Les éditions Fario publient simultanément deux ouvrages inédits de Günther Anders, qui contribuent à imposer l’oeuvre du penseur allemand comme l’une des plus fondamentales du siècle dernier.
« Aujourd’hui, arriver en avance, c’est encore pire que d’arriver en retard » écrivait Günther Anders en se référant à ses conférences sur Kafka tenues à l’Institut d’études germaniques en 1934, alors qu’il était réfugié à Paris, à une époque où, selon Anders, personne ne connaissait l’écrivain pragois à l’exception d’Hannah Arendt et de Walter Benjamin, présents dans l’auditoire . « Inexpérimenté comme je l’étais encore […], je donnai à mon exposé, devant des Français qui n’avaient encore jamais lu ou entendu le moindre mot de Kafka, la forme d’une mise en garde contre une imminente et menaçante mode de Kafka » .
S’il est bien un auteur auquel ces deux remarques s’appliquent également, c’est Günther Anders lui-même. Que Anders ait pu être en avance sur son temps, c’est ce dont lui-même n’aura peut-être pas su prendre la mesure exacte tant l’on découvre avec ébahissement aujourd’hui à quel point ses réflexions aident à éclairer des problèmes auxquels il ne pouvait pas songer, à commencer par celui de la crise écologique dont Anders n’aura pu voir que les prémisses avant de disparaître en 1992 . Plus l’étendue, la diversité, la richesse et la profondeur de ses vues sont mises au jour, au fil des nombreuses traductions qui se sont multipliées ces dernières années et que viennent d’augmenter les deux dernières livraisons dues aux éditions Fario, et plus on s’étonne d’y trouver des considérations (sur la technique, la société de consommation, les média, les phénomènes multiformes de crise, etc.) qui non seulement n’ont pas pris une ride, mais semblent n’avoir jamais été aussi actuelles.

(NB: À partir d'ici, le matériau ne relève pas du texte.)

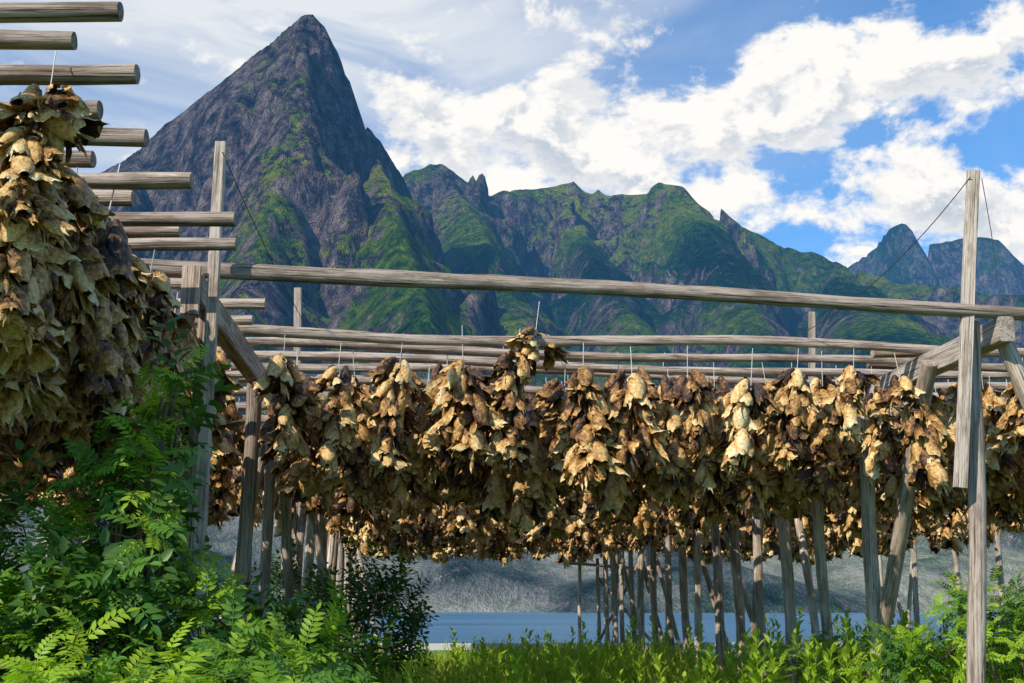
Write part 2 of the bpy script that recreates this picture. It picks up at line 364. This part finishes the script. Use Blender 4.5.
def head(V,Fc,C,o,a,n,sc,tone):
    s=a.cross(n).normalized(); n=s.cross(a).normalized()
    b=len(V); m=9
    # skull: wide blunt snout, brow ridge, narrows behind the gills
    prof=[(-.012,.012,.9),(.008,.030,.8),(.04,.040,.75),(.075,.050,.85),(.115,.052,.7),(.15,.044,.6),(.185,.022,.6)]
    for i,(t,r,fl) in enumerate(prof):
        for j in range(m):
            an=j/m*2*math.pi
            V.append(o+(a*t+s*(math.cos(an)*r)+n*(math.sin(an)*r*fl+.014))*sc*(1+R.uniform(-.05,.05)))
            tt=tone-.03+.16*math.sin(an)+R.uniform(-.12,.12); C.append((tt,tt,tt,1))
    for i in range(len(prof)-1):
        for j in range(m):
            p=b+i*m+j;q=b+i*m+(j+1)%m; Fc.append((p,q,q+m,p+m))
    for sg in (-1,1):   # eye sockets
        c=o+(a*.06+s*sg*.036+n*.030)*sc; bb=len(V)
        ax=(s*sg*.7+n*.6).normalized(); u=a; w=ax.cross(u).normalized()
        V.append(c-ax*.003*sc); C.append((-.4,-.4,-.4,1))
        for j in range(8):
            an=j/8*2*math.pi; V.append(c+(u*math.cos(an)+w*math.sin(an))*.018*sc+ax*.008*sc); C.append((tone+.3,)*3+(1,))
        for j in range(8): Fc.append((bb,bb+1+j,bb+1+(j+1)%8))
    op=R.uniform(.15,1.1)
    for sg in (-1,1):
        sp=op*R.uniform(.6,1.2)
        d=(a*.9+s*sg*sp+n*R.uniform(-.1,.4)).normalized(); nn=(n*.8+s*sg*.6).normalized(); sd=d.cross(nn).normalized(); nn=sd.cross(d).normalized()
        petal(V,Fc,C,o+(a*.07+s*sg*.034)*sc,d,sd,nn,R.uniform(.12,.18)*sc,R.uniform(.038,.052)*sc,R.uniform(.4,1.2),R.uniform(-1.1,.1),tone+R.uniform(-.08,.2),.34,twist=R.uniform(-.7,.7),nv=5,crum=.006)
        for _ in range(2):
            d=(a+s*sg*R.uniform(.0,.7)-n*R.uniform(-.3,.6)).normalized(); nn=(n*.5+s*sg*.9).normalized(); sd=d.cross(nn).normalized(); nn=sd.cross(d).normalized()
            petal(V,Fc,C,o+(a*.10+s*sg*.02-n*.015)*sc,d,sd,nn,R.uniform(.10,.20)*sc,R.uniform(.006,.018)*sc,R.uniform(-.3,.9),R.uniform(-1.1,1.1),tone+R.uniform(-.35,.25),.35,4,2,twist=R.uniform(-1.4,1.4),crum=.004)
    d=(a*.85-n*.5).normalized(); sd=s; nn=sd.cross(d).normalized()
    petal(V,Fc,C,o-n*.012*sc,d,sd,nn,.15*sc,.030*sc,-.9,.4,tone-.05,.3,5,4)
BUN=[]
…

A titre d’exemple, que l’on lise cette étonnante réflexion issue du volume intitulé Sténogrammes philosophiques, dans lequel Anders, cédant à ce qu’il appelle les « tentations de la philosophie », notait au fil de la plume les pensées qui lui venaient lorsqu’il s’autorisait à détourner son attention de ce qui aura été sans aucun doute l’objet majeur de sa méditation : « le monstre apocalyptique du péril nucléaire ». Le fragment porte le nom de « Consommation de longue durée ». On y trouvera nettement anticipés et analysés le phénomène d’obsolescence programmée des produits d’usage courant et, en liaison avec lui, la réduction de l’existence à la consommation que vient tout juste de sanctionner une loi dont on se souviendra qu’elle a été proposée tout récemment par un gouvernement de gauche :
« Que nos repas désignent des temps dévolus à notre restauration est le signe de notre humanité. Car entre les repas se déploie le temps libre de toute consommation et le vaste horizon du monde non consommable, le territoire de l’absence, de ce qu’on ne peut contempler, envisager, le territoire du possible – bref : le monde de l’esprit. Vraiment ? Aujourd’hui encore ? Guère. Car la tendance pointe vers une consommation ininterrompue, vers une existence vers laquelle sans cesse nous consommons comme nous respirons : sans cesse nous mâchons du chewing-gum ; sans cesse, nous écoutons la radio. Et comme il n’est rien qui ne devienne produit de consommation, la substitution d’un produit par un autre garantit la non-interruption de la consommation. Une situation animale. Non, la situation des animaux les plus vulgaires. Pas celle des animaux qui embrassent l’horizon, du regard ou en le survolant, afin d’atteindre leurs proies. L’horizon de ceux-ci est encore vaste ; leur temps, dans sa plus grande partie, libre de consommation. Mais celle du poulet, éternellement picorant. »
Il serait aisé de multiplier les citations témoignant de l’extraordinaire lucidité d’Anders, donnant l’impression étrange et quelque peu troublante d’une sorte de don de prophétie – compliment que l’auteur n’aurait sans doute pas dédaigné, lui qui sut mettre au centre de ses analyses les prophéties apocalyptiques, en se donnant pour modèle la figure de Noé, le patriarche de l’Ancien Testament.